Mesmo com esses problemas, a season finale e o desfecho do segundo ano de True Detective são bons e convincentes. A atmosfera desolada e dramática que permeou toda a temporada chegou ao ápice em um final realista e sangrento. Como adiantou o episódio anterior, Black Maps and Motel Rooms, nenhuma boa ação foi recompensada e ninguém teve o benefício da sorte. Até mesmo para Bezzerides e Jordan Semyon, as únicas do grupo que se salvam, o futuro é incerto e perigoso.
Velcoro e Frank também tiveram a chance de fugir, mas sucumbiram aos seus pontos fracos: Ray sofre uma emboscada quando visita o filho; Frank é esfaqueado na tentativa de manter o terno em que tinha escondido todo o dinheiro que lhe restava; Woodrugh, que não foi capaz de suportar a possibilidade de sua homossexualidade vir à tona, foi outra vítima dele mesmo.
A partir dos últimos três episódios, as peças vêm se encaixando, a ação ganhou impulso e o suspense crescente sinaliza um final no mínimo interessante. O atual quarteto errático certamente não conquistou a mesma simpatia do público que Rust e Martin — ainda que Colin Farrell, Vince Vaughn e Rachel McAdams tenham emprestado consistência a seus papéis. No final das contas, o grande pecado de True Detective foi que, temendo cair na repetição, fugiu demais da ideia original.

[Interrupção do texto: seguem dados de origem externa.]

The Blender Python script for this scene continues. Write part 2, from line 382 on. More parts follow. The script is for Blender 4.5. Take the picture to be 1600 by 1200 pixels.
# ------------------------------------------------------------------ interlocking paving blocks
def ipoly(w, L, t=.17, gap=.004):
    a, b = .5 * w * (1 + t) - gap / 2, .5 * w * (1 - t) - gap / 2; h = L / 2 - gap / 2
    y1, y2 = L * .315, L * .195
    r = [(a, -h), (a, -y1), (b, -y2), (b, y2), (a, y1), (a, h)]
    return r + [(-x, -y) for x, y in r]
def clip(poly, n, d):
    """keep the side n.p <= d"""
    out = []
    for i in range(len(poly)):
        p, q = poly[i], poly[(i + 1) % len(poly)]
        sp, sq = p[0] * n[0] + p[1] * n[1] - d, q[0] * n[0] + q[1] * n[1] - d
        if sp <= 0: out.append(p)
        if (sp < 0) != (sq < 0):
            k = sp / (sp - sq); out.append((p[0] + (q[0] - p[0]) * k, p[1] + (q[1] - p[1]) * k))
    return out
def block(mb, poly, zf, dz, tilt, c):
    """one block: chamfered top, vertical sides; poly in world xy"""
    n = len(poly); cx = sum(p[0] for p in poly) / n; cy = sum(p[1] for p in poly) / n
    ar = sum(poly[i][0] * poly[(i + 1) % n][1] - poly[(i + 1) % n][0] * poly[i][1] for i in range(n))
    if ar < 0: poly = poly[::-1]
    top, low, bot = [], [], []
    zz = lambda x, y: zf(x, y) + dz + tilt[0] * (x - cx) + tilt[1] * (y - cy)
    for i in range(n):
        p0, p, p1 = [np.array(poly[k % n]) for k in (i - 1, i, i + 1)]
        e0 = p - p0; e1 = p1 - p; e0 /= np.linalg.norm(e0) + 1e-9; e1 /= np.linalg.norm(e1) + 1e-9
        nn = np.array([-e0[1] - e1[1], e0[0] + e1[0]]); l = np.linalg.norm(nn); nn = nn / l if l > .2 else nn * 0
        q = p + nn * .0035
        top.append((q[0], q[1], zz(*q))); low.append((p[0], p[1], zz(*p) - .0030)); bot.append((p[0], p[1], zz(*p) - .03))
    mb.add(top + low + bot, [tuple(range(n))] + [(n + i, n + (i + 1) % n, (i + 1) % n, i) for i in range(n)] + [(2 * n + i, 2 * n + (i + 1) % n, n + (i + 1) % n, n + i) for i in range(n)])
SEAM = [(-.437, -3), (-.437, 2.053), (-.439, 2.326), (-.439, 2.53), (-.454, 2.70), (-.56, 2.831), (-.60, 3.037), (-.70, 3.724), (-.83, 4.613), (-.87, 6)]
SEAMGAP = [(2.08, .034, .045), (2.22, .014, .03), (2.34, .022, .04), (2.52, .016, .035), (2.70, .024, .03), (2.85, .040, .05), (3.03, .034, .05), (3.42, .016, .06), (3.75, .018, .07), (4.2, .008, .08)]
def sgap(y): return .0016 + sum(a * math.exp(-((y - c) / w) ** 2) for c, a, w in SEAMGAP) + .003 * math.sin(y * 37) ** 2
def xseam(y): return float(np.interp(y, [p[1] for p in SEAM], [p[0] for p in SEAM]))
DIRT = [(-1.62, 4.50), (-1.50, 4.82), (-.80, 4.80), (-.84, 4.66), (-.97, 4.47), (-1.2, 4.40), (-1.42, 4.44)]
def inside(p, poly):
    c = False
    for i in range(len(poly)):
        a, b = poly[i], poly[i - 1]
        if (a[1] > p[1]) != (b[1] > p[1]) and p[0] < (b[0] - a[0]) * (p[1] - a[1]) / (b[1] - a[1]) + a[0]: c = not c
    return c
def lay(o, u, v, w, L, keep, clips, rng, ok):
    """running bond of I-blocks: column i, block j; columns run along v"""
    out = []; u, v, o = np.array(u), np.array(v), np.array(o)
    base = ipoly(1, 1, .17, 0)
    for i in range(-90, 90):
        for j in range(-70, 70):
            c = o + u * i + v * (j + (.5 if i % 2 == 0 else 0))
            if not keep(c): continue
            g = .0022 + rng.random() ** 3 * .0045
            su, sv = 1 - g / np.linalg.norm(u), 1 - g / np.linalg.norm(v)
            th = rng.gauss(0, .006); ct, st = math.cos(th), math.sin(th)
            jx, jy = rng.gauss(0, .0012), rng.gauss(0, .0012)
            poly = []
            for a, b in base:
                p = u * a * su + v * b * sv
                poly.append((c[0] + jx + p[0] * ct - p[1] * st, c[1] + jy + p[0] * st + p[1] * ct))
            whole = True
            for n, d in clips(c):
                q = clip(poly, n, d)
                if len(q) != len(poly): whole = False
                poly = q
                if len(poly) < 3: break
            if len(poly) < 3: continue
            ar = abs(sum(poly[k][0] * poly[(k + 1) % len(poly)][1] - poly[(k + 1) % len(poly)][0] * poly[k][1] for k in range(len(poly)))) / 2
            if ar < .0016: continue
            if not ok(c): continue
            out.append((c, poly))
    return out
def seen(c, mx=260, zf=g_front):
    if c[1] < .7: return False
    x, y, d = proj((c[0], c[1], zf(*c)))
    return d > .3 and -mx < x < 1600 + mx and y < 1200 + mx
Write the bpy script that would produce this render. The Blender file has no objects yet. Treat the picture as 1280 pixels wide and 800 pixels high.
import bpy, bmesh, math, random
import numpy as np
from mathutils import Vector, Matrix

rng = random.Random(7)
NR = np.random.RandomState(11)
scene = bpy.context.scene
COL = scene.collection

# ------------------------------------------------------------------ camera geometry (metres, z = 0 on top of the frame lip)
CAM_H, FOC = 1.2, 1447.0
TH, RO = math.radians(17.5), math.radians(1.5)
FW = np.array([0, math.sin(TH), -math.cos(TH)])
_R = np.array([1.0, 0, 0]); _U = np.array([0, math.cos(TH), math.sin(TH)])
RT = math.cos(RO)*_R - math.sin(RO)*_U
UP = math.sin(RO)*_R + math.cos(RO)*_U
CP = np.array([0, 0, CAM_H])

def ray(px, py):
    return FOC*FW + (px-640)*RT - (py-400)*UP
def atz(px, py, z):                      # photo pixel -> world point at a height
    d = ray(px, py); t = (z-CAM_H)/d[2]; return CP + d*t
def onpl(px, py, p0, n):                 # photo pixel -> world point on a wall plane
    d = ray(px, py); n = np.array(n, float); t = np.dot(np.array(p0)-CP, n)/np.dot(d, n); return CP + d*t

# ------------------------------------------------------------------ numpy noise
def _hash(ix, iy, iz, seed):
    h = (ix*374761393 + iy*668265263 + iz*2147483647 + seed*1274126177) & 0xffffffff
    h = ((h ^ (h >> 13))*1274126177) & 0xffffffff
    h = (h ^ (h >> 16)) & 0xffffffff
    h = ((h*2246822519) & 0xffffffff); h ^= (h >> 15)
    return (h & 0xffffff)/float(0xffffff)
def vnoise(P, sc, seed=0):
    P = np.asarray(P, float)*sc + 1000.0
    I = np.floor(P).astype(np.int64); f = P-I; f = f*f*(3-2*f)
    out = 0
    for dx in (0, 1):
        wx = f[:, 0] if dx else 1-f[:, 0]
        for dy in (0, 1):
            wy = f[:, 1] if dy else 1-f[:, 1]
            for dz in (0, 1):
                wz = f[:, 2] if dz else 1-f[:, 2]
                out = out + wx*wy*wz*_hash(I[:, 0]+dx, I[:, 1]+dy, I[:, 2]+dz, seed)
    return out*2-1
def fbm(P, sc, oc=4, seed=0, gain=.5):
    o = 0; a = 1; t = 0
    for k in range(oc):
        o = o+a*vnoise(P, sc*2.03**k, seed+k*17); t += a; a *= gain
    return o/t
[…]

O grande mérito de True Detective é que mesmo sem repetir a trama perfeita e a narrativa interessante da primeira temporada, o segundo ano da série ainda foge dos clichês e do estilo do restante dos enredos policiais. Normalmente este tipo de história se preocupa apenas em explicar quem é o assassino, sua motivação e o que ele fez. Nic Pizzolatto, no entanto, se preocupa em relatar como tudo aconteceu. No fim desta temporada, por exemplo, o algoz de Ben Caspere é um dos fatos menos relevantes. E é por isso que o criador de True Detective insiste em uma progressão lenta, interpretações dramáticas e uma trama bastante complexa, exigindo muita paciência e atenção dos espectadores. Numa época em que muito se investe em plot twists que destroem boas histórias, ele consegue valorizar sua obra sem abrir mão da surpresa, mesmo que dê dicas do final durante toda a trama.